In fits and starts, it feels like the game I’ve grown to love throughout 2017. 100 people hop into a plane, head to a deserted island for lord knows what reason, and only one is left standing. Fighting in the school is still hellish, as everyone scrambles. It’s still useful to crouch by a bush, hoping nobody notices you’re hiding in plain sight. You are still more likely to die than survive, even if a heated death is often as entertaining as a kill. The panic when a door opens in a house you’re exploring is still thrilling.

Once I tried looking past the frame rate issues, I faced another uphill battle: the controls. I don’t envy trying to map everything to a gamepad here. Though Battlegrounds appears to largely consist of shooting a gun at other players, which so many other games that happily pull off on consoles, you actually have a huge range of options at any one time in Battlegrounds. A player who seems to be sitting still could actually be doing a range of things at a given time.


Holstering a gun, previously a click away, now requires holding Y. It’s fine.

Turning the camera around without moving your character, accomplished by holding the right mouse button, now involves RB and the right analog stick. It’s a little cumbersome, but at least the feature exists. I find it hard to run straight?

Scrolling the in-game map, once as easy as moving the mouse, now has players holding RB and using the right analog stick. When RB is released, the player controls the cursor that allows them to set points on the map. It’s sluggish, strange, and bad.

Between the plodding frame rate, trying to adapt to the controls, and a general change of pace that comes with swapping from mouse and keyboard to a gamepad, playing Battlegrounds on Xbox has felt extremely weird. It’s forced me to play conservatively, as I try (and fail) to remember which button on the controller opens the inventory or the map while in the middle of looting a kill, and curse whoever decided you have to hold X, instead of tap X, to reload your weapon. Please change this.

So far, I’ve managed a few kills, though it’s always felt like I’m fumbling towards victory.

Battlegrounds exists on Xbox One.
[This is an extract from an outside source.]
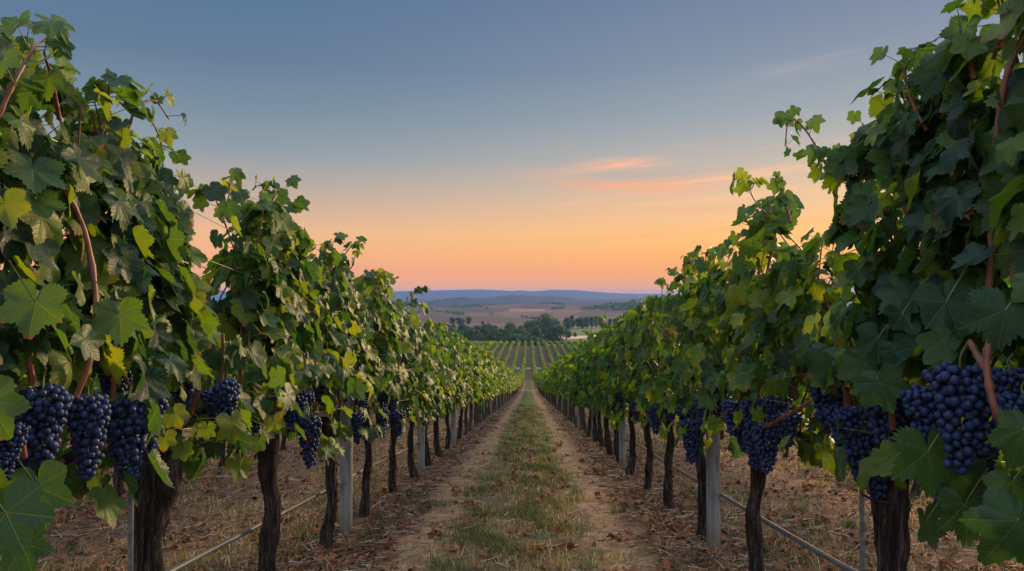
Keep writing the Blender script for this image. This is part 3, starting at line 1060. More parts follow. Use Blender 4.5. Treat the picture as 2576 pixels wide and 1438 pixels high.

This is true! At the very least, Microsoft and Blue Hole—sorry, PUBG Corp—should have offered a trial of some kind, giving people a chance to reckon with the frame rate and see if it’s worth putting up with. For most, I’d advise you to wait; this may leave a bad taste in your mouth, and it’d be a bummer to toss it aside so hastily. Hopefully, in the months ahead, it starts to resemble a console version of one of this year’s best games.